▶ [TASK TO COMPLETE]:
Restate the records below word for word.
══ TASK INPUT
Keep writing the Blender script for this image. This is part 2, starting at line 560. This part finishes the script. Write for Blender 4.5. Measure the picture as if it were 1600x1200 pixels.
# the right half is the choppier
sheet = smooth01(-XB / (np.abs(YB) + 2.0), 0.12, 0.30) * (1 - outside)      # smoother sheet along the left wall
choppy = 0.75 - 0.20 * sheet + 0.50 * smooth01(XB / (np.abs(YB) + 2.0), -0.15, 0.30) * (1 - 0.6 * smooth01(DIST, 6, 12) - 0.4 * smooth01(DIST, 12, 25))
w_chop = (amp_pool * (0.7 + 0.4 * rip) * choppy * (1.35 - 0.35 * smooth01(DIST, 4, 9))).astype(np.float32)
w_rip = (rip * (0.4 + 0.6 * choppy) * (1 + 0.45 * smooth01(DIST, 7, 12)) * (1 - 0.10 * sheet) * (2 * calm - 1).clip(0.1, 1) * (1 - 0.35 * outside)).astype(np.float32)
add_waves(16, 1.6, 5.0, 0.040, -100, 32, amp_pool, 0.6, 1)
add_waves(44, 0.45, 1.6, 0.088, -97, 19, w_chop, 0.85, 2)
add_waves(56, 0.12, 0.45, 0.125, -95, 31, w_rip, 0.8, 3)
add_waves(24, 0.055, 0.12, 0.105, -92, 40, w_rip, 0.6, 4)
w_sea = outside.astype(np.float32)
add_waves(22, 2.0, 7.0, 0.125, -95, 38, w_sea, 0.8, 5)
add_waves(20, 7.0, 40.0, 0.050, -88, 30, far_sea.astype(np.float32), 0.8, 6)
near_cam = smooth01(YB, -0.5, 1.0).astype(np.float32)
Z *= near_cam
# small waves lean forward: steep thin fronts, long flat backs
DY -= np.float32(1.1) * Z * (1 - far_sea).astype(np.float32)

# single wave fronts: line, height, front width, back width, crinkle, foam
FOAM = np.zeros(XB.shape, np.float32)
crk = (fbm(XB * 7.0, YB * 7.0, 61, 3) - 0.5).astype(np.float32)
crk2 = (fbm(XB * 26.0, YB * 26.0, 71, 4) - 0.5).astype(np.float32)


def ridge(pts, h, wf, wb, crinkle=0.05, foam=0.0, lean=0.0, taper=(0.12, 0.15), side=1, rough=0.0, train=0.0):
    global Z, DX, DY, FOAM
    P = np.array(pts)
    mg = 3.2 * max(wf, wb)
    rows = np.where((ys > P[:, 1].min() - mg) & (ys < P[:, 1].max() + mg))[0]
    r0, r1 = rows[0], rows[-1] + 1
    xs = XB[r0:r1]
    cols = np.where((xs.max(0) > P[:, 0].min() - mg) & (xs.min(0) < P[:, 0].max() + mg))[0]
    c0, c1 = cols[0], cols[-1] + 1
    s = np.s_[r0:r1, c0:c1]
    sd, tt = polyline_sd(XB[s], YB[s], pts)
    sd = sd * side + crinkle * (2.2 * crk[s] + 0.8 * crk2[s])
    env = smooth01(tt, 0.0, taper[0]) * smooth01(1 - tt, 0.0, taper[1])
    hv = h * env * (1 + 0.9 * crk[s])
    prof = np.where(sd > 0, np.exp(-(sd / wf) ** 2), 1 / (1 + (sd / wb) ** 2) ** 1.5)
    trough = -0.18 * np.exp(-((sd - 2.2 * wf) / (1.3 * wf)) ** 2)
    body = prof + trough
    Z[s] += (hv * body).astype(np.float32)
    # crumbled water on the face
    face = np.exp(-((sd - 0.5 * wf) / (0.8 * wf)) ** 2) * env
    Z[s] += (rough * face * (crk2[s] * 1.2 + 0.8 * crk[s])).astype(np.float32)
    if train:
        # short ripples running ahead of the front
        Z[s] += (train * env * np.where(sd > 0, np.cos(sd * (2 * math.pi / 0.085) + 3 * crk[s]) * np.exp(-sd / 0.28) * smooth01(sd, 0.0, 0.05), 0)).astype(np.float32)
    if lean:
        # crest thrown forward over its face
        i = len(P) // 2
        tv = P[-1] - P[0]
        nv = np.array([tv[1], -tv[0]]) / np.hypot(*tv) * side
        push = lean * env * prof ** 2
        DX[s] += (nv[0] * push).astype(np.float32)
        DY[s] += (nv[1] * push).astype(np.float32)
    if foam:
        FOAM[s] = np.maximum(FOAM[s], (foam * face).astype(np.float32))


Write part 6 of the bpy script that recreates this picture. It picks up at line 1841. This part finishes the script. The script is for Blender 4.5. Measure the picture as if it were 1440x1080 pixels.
════
▶ [THE RESPONSE]:
Keep writing the Blender script for this image. This is part 2, starting at line 560. This part finishes the script. Write for Blender 4.5. Measure the picture as if it were 1600x1200 pixels.
# the right half is the choppier
sheet = smooth01(-XB / (np.abs(YB) + 2.0), 0.12, 0.30) * (1 - outside)      # smoother sheet along the left wall
choppy = 0.75 - 0.20 * sheet + 0.50 * smooth01(XB / (np.abs(YB) + 2.0), -0.15, 0.30) * (1 - 0.6 * smooth01(DIST, 6, 12) - 0.4 * smooth01(DIST, 12, 25))
w_chop = (amp_pool * (0.7 + 0.4 * rip) * choppy * (1.35 - 0.35 * smooth01(DIST, 4, 9))).astype(np.float32)
w_rip = (rip * (0.4 + 0.6 * choppy) * (1 + 0.45 * smooth01(DIST, 7, 12)) * (1 - 0.10 * sheet) * (2 * calm - 1).clip(0.1, 1) * (1 - 0.35 * outside)).astype(np.float32)
add_waves(16, 1.6, 5.0, 0.040, -100, 32, amp_pool, 0.6, 1)
add_waves(44, 0.45, 1.6, 0.088, -97, 19, w_chop, 0.85, 2)
add_waves(56, 0.12, 0.45, 0.125, -95, 31, w_rip, 0.8, 3)
add_waves(24, 0.055, 0.12, 0.105, -92, 40, w_rip, 0.6, 4)
w_sea = outside.astype(np.float32)
add_waves(22, 2.0, 7.0, 0.125, -95, 38, w_sea, 0.8, 5)
add_waves(20, 7.0, 40.0, 0.050, -88, 30, far_sea.astype(np.float32), 0.8, 6)
near_cam = smooth01(YB, -0.5, 1.0).astype(np.float32)
Z *= near_cam
# small waves lean forward: steep thin fronts, long flat backs
DY -= np.float32(1.1) * Z * (1 - far_sea).astype(np.float32)

# single wave fronts: line, height, front width, back width, crinkle, foam
FOAM = np.zeros(XB.shape, np.float32)
crk = (fbm(XB * 7.0, YB * 7.0, 61, 3) - 0.5).astype(np.float32)
crk2 = (fbm(XB * 26.0, YB * 26.0, 71, 4) - 0.5).astype(np.float32)


def ridge(pts, h, wf, wb, crinkle=0.05, foam=0.0, lean=0.0, taper=(0.12, 0.15), side=1, rough=0.0, train=0.0):
    global Z, DX, DY, FOAM
    P = np.array(pts)
    mg = 3.2 * max(wf, wb)
    rows = np.where((ys > P[:, 1].min() - mg) & (ys < P[:, 1].max() + mg))[0]
    r0, r1 = rows[0], rows[-1] + 1
    xs = XB[r0:r1]
    cols = np.where((xs.max(0) > P[:, 0].min() - mg) & (xs.min(0) < P[:, 0].max() + mg))[0]
    c0, c1 = cols[0], cols[-1] + 1
    s = np.s_[r0:r1, c0:c1]
    sd, tt = polyline_sd(XB[s], YB[s], pts)
    sd = sd * side + crinkle * (2.2 * crk[s] + 0.8 * crk2[s])
    env = smooth01(tt, 0.0, taper[0]) * smooth01(1 - tt, 0.0, taper[1])
    hv = h * env * (1 + 0.9 * crk[s])
    prof = np.where(sd > 0, np.exp(-(sd / wf) ** 2), 1 / (1 + (sd / wb) ** 2) ** 1.5)
    trough = -0.18 * np.exp(-((sd - 2.2 * wf) / (1.3 * wf)) ** 2)
    body = prof + trough
    Z[s] += (hv * body).astype(np.float32)
    # crumbled water on the face
    face = np.exp(-((sd - 0.5 * wf) / (0.8 * wf)) ** 2) * env
    Z[s] += (rough * face * (crk2[s] * 1.2 + 0.8 * crk[s])).astype(np.float32)
    if train:
        # short ripples running ahead of the front
        Z[s] += (train * env * np.where(sd > 0, np.cos(sd * (2 * math.pi / 0.085) + 3 * crk[s]) * np.exp(-sd / 0.28) * smooth01(sd, 0.0, 0.05), 0)).astype(np.float32)
    if lean:
        # crest thrown forward over its face
        i = len(P) // 2
        tv = P[-1] - P[0]
        nv = np.array([tv[1], -tv[0]]) / np.hypot(*tv) * side
        push = lean * env * prof ** 2
        DX[s] += (nv[0] * push).astype(np.float32)
        DY[s] += (nv[1] * push).astype(np.float32)
    if foam:
        FOAM[s] = np.maximum(FOAM[s], (foam * face).astype(np.float32))


Write part 6 of the bpy script that recreates this picture. It picks up at line 1841. This part finishes the script. The script is for Blender 4.5. Measure the picture as if it were 1440x1080 pixels.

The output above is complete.